Data block:
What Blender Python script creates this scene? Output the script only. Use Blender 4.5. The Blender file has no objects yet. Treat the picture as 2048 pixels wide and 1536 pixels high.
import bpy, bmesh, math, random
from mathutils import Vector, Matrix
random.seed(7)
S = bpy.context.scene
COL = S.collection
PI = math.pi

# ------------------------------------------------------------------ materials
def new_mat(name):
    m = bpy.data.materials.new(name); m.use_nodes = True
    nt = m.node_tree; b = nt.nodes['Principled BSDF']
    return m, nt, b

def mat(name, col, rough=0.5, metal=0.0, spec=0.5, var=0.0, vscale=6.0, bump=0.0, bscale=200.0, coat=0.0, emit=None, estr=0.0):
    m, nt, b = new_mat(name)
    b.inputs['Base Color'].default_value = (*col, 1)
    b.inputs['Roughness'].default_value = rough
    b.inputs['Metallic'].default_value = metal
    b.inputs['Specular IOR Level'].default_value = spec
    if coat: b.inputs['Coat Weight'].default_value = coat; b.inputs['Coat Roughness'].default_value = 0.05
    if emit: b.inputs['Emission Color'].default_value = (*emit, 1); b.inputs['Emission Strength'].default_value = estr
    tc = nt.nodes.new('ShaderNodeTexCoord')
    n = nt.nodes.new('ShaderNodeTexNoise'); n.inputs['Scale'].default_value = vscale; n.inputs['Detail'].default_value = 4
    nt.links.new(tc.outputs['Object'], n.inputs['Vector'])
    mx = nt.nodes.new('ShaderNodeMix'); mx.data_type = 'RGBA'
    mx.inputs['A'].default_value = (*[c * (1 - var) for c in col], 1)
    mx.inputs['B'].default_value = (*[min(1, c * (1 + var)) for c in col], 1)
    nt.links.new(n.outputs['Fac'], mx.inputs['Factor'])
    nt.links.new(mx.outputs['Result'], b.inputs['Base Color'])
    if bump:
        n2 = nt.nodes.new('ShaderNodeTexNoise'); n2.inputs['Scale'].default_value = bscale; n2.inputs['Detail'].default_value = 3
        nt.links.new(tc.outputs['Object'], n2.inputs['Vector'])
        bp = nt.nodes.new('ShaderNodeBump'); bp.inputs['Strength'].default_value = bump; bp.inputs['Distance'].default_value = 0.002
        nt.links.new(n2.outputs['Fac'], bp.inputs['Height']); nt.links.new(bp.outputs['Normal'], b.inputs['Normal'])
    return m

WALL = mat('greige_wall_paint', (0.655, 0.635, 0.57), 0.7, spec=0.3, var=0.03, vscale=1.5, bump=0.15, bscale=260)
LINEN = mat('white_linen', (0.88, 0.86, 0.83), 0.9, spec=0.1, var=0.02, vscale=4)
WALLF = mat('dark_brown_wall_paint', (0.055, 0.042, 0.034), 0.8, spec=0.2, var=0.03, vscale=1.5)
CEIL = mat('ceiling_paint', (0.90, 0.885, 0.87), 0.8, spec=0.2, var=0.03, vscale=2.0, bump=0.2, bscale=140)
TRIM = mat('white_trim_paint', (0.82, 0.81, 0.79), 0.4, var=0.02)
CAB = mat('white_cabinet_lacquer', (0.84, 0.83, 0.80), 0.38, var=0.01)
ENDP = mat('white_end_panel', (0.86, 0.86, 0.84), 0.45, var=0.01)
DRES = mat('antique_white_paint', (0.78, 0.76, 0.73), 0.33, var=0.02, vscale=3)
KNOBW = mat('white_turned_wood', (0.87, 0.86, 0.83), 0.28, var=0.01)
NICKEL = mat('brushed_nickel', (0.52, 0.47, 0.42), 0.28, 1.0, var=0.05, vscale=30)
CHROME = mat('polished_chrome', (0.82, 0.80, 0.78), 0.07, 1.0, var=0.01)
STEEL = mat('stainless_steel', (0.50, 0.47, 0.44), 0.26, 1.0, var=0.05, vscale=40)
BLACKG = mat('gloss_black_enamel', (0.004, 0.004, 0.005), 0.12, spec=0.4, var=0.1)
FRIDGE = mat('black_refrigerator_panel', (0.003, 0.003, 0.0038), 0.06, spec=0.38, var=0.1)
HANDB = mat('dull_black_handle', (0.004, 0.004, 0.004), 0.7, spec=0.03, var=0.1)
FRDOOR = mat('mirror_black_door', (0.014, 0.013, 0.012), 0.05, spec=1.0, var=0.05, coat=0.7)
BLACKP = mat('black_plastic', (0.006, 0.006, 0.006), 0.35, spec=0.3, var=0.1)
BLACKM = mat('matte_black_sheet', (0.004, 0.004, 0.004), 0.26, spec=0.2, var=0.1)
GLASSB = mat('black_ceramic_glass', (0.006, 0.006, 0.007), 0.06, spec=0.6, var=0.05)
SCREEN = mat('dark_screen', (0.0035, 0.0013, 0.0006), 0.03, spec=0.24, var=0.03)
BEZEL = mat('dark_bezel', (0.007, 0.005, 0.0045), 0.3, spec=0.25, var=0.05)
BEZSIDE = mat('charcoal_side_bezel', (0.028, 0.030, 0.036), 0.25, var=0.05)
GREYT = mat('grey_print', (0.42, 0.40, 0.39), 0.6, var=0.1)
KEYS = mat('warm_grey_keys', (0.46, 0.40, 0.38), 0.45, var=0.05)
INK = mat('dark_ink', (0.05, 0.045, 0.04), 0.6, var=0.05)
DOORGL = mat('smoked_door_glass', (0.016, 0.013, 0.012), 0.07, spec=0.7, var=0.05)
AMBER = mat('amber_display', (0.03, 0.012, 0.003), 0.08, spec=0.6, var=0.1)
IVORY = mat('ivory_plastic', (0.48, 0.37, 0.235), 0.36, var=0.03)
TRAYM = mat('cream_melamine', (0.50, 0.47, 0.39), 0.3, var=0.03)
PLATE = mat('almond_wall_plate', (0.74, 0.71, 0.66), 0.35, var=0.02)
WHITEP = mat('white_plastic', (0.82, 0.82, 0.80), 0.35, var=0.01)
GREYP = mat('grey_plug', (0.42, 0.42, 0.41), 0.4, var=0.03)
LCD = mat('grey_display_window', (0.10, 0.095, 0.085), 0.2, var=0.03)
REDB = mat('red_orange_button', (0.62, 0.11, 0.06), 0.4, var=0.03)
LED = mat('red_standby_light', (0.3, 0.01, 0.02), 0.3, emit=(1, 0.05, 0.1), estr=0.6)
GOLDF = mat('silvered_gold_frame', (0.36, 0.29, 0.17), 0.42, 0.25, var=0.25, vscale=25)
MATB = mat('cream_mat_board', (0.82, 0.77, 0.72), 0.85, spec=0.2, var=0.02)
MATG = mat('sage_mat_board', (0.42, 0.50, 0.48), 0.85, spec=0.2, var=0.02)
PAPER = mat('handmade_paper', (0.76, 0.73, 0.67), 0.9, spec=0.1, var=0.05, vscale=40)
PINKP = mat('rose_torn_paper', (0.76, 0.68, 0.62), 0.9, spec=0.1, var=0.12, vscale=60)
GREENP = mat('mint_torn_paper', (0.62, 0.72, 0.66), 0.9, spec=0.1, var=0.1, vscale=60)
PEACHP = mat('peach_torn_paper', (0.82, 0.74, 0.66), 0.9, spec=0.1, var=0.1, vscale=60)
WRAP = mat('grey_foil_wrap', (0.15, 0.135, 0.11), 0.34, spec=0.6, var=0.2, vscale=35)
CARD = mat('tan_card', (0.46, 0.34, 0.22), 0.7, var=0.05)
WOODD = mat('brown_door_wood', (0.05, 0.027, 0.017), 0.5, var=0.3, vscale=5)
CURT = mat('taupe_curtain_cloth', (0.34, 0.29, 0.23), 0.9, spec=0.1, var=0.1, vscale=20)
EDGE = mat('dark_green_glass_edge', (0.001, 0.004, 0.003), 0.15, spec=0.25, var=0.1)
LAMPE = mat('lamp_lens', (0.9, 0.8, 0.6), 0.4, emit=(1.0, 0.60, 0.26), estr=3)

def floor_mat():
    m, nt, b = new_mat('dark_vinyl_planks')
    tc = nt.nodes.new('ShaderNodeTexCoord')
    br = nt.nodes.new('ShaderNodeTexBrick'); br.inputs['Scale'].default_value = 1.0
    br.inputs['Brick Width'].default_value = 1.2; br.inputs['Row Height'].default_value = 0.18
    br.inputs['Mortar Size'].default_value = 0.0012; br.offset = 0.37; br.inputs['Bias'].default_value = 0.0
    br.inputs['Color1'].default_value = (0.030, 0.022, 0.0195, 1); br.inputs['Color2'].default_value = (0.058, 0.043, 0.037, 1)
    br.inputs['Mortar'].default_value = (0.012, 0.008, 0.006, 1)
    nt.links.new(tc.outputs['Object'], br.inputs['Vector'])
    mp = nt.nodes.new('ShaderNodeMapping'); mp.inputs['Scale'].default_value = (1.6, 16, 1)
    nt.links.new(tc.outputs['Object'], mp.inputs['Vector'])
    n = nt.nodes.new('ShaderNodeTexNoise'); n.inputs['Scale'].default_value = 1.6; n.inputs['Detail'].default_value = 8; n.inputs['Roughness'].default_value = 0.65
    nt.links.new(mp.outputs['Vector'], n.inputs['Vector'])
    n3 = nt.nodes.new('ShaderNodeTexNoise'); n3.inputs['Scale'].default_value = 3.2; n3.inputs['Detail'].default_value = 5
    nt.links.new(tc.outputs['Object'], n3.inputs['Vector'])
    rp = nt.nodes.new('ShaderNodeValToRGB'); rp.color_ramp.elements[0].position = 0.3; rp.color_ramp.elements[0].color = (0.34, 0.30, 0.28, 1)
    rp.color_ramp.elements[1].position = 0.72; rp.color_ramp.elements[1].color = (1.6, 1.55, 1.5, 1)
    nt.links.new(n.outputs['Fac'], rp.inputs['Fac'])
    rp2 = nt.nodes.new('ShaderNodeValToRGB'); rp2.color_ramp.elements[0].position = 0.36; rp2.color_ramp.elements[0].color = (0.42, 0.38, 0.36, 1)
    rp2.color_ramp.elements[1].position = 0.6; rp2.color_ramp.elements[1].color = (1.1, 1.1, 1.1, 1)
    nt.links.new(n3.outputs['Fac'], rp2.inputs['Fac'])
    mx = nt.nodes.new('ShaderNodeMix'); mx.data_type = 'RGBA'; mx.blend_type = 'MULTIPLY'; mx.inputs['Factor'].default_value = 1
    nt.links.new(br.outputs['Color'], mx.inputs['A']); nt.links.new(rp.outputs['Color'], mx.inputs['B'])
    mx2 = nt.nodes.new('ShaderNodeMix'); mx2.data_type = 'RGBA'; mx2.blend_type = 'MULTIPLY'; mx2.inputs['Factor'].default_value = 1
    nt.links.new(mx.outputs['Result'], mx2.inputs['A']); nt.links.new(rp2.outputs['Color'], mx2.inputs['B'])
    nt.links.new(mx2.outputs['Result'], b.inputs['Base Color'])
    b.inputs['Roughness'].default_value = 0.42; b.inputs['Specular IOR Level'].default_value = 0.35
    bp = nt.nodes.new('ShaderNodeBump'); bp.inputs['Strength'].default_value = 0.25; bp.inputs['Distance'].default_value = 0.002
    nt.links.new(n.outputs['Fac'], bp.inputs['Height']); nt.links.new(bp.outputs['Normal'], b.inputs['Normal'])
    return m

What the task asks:
Print, unaltered, every line from the beginning of the material down to the line with "return m, nt, b".

The reply:
What Blender Python script creates this scene? Output the script only. Use Blender 4.5. The Blender file has no objects yet. Treat the picture as 2048 pixels wide and 1536 pixels high.
import bpy, bmesh, math, random
from mathutils import Vector, Matrix
random.seed(7)
S = bpy.context.scene
COL = S.collection
PI = math.pi

# ------------------------------------------------------------------ materials
def new_mat(name):
    m = bpy.data.materials.new(name); m.use_nodes = True
    nt = m.node_tree; b = nt.nodes['Principled BSDF']
    return m, nt, b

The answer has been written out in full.